Kara Harp Okulu’ndan mezun olan Teğmenlerin sosyal medyaya yansıyan görüntüleriyle ilgili devam eden incelemeye ilişkin açıklamalarda da bulunan Aktürk, “Türk Silahlı Kuvvetleri olaylara disiplin anlayışı içerisinde bakıyor ve işlemleri de hukuk-mevzuat çerçevesinde yerine getiriyor. Kara Harp Okulu Sancak Devir Teslim ve Mezuniyet Töreni sonrasında kamuoyuna yansıyan görüntüler ile ilgili başlatılan inceleme devam etmektedir. Daha önce de ifade ettiğimiz gibi bahse konu olay her yönüyle büyük bir titizlik ve hassasiyetle araştırılmakta ve incelenmektedir. İnceleme sonucunda yapılacak tespitlere göre; disiplin mevzuatı kapsamında kastı, kusuru, ihmali veya sorumluluğu olan personel hakkında gereken işlemler yapılacaktır” ifadelerini kullandı.
Ayrıca görüntülere yansıyan anda ilişkin de bilgilendirmelerde bulunan Aktürk, andın ilk defa 29 Ocak 1999’da yönergeye eklendiğini ve mezuniyet törenlerinde uygulanmasına başlandığını fakat 29 Mart 2023’te yönergede yapılan değişiklikle törenlerde yapılacak mezuniyet andının şimdiki halini aldığını dile getirdi.
“ABD ile GKRY arasında yapılan ‘Savunma İş Birliğine İlişkin Yol Haritası’ anlaşmasını şiddetle kınıyoruz”

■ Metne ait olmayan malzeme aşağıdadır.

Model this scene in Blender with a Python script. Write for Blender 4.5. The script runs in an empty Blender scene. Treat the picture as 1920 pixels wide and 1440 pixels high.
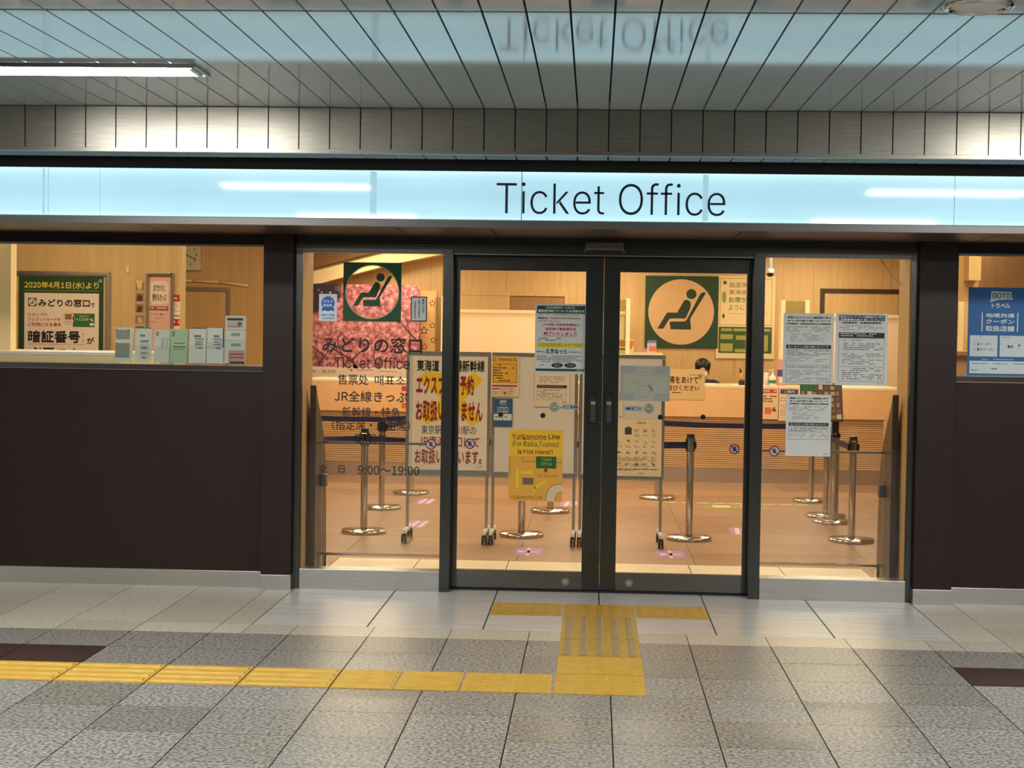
import bpy, math, random
from mathutils import Vector, Matrix
random.seed(7)
SC = bpy.context.scene
COL = SC.collection

# ------------------------------------------------------------------ camera, world, exposure
F_PX, YAW, PITCH, ROLL = 3014.45, 0.051, 0.030, 0.015
CAM = Vector((-0.048, -9.409, 1.515))
_f = Vector((-math.sin(YAW) * math.cos(PITCH), math.cos(YAW) * math.cos(PITCH), -math.sin(PITCH)))
_r = Vector((math.cos(YAW), math.sin(YAW), 0))
_u = _r.cross(_f)
R_ = math.cos(ROLL) * _r + math.sin(ROLL) * _u
U_ = -math.sin(ROLL) * _r + math.cos(ROLL) * _u
cd = bpy.data.cameras.new('camera')
cd.sensor_fit = 'HORIZONTAL'; cd.sensor_width = 36.0; cd.lens = 36.0 * F_PX / 1920.0
cd.clip_start = 0.05; cd.clip_end = 100
cam = bpy.data.objects.new('camera', cd); COL.objects.link(cam)
m = Matrix((R_, U_, -_f)).transposed().to_4x4(); m.translation = CAM
cam.matrix_world = m
SC.camera = cam
W = bpy.data.worlds.new('world'); SC.world = W; W.use_nodes = True
W.node_tree.nodes['Background'].inputs[0].default_value = (0.55, 0.62, 0.7, 1)
W.node_tree.nodes['Background'].inputs[1].default_value = 0.03
SC.view_settings.view_transform = 'Standard'; SC.view_settings.look = 'None'
SC.view_settings.gamma = 1.0; SC.view_settings.exposure = 0.0; SC.view_settings.use_curve_mapping = False
SC.cycles.transparent_max_bounces = 24; SC.cycles.max_bounces = 10; SC.cycles.glossy_bounces = 5
SC.cycles.sample_clamp_indirect = 6.0
SC.cycles.use_denoising = True

WARM = (1.0, 0.84, 0.58)
def area_light(name, x, y, z, sx, sy, watts, col=WARM):
    l = bpy.data.lights.new(name, 'AREA'); l.shape = 'RECTANGLE'; l.size = sx; l.size_y = sy
    l.energy = watts; l.color = col
    o = bpy.data.objects.new(name, l); COL.objects.link(o); o.location = (x, y, z)
    return o
for yy, ww in ((0.75, 25), (3.0, 20), (5.2, 26), (7.0, 34), (8.75, 25)):
    for xx in (-2.4, 0.0, 2.4):
        area_light('office_ceiling_and_fill_light', xx, yy, 2.6, 1.0, 0.25, ww)
area_light('office_ceiling_and_fill_light', -4.2, 0.28, 2.6, 0.9, 0.2, 9)  # unseen light added to brighten the cream wall end by the leaflet window
area_light('office_ceiling_and_fill_light', -3.7, 1.0, 2.6, 0.7, 0.25, 11)  # extra unseen fill that lifts the wall with the framed posters
area_light('office_ceiling_and_fill_light', -3.5, 3.6, 2.6, 0.6, 0.25, 8)
area_light('office_ceiling_and_fill_light', 3.3, 1.0, 2.6, 0.8, 0.25, 10)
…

ABD ile Güney Kıbrıs Rum Yönetimi ile yapılan askeri anlaşma hakkında da açıklamalarda bulunan Tuğamiral Aktürk, “ABD ile GKRY arasında yapılan ‘Savunma İş Birliğine İlişkin Yol Haritası’ anlaşmasını şiddetle kınıyoruz. Dışişleri Bakanlığımızın da ifade ettiği gibi; Kıbrıs Türk tarafının güvenliği hilafına atılan bu adımlar, ABD’nin Kıbrıs Adası’na yönelik tarafsız tutumuna zarar vermektedir. Bu kapsamda KKTC’yi yok sayan ve GKRY’yi adanın tek temsilcisi olarak gören yaklaşım gözden geçirilmelidir. Ayrıca her fırsatta Ada’da adil ve kalıcı barıştan söz eden ABD’nin bu tutumunu, sergileyeceği tarafsız yaklaşım ile de ortaya koymasını bekliyoruz. Ada’da sürdürülebilir bir çözüm için tek gerçekçi yol ‘egemen eşitlik ve eşit uluslararası statü’ temelinde işbirliğine dayalı bir ilişkiyle mümkündür” değerlendirmesinde bulundu.